Er, the guests were Campbells. More background :

At the end of the 17th Century, Scotland was divided. One side supported the Royalist cause and King William III of England 1 , while the other was busy planning an insurrection. Plans to quieten the Highlands were hatched in 1690 by the Earl of Cromarty with the support of Lord Breadalbane. Although these plans were abandoned, the intention to subdue the Highlanders remained until 1691, when sums of money were offered to the chiefs as a bribe. This tactic was largely unsuccessful.

Breadalbane, originally from the clan Argyll Campbell, was a lifelong enemy of the clan Glencoe MacDonald. Both these clans accused each other of stealing land which they believed they were entitled to. Breadalbane proclaimed to support William (the stronger, more successful side) while secretly professing to support the exiled King James II. He tried to persuade the Highland clans to join him in their support, giving them time to prepare their support to King James. However, the chiefs were reluctant, and stronger measures were taken. One by one, the chiefs complied with the threats of ‘letters of fire and sword’ and swore allegiance to the government. MacDonald was the last of these chiefs to agree.

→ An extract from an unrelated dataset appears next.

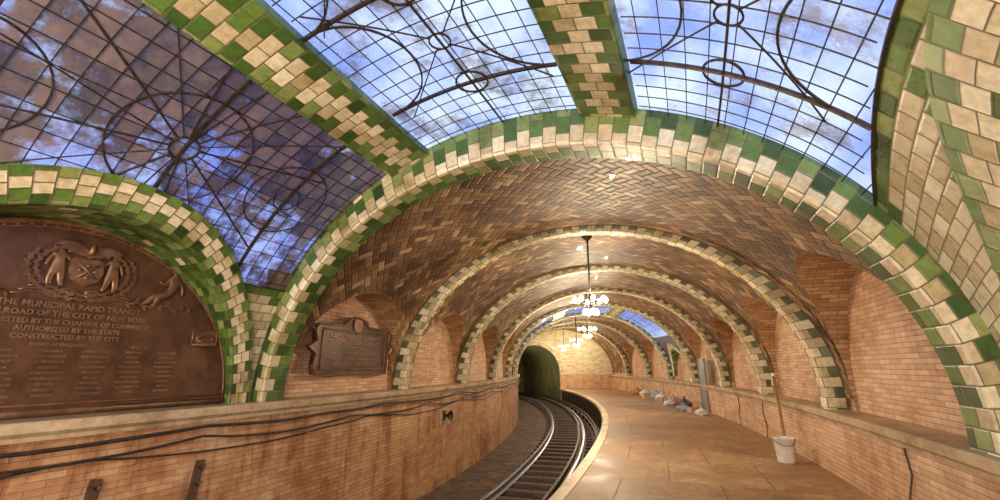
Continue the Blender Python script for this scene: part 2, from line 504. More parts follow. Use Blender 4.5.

120 men, under the command of a Captain Campbell of Glenlyon, made their way to Glencoe, under the pretence of collecting tax in arrears. They persuaded MacDonald to give them shelter, producing military documents as proof. Glenlyon’s niece was also married to Alexander MacDonald, which gave further vindication to the nature of their visit.

On the 12 February a dispatch was made, ordering the immediate death of the MacDonalds. Early in the morning (around five), the soldiers made their move. No MacDonald was intended to survive. However, a few escaped into the hills upon the discovery of Glenlyon’s treachery to his host.

Don’t think this is just ancient history. According to Wikipedia:

Memory of this massacre has been kept alive by continued ill feeling between MacDonalds and Campbells — since the late 20th century the Clachaig Inn , a hotel and pub in Glencoe popular with climbers, has had a sign on its door saying “No Hawkers or Campbells”.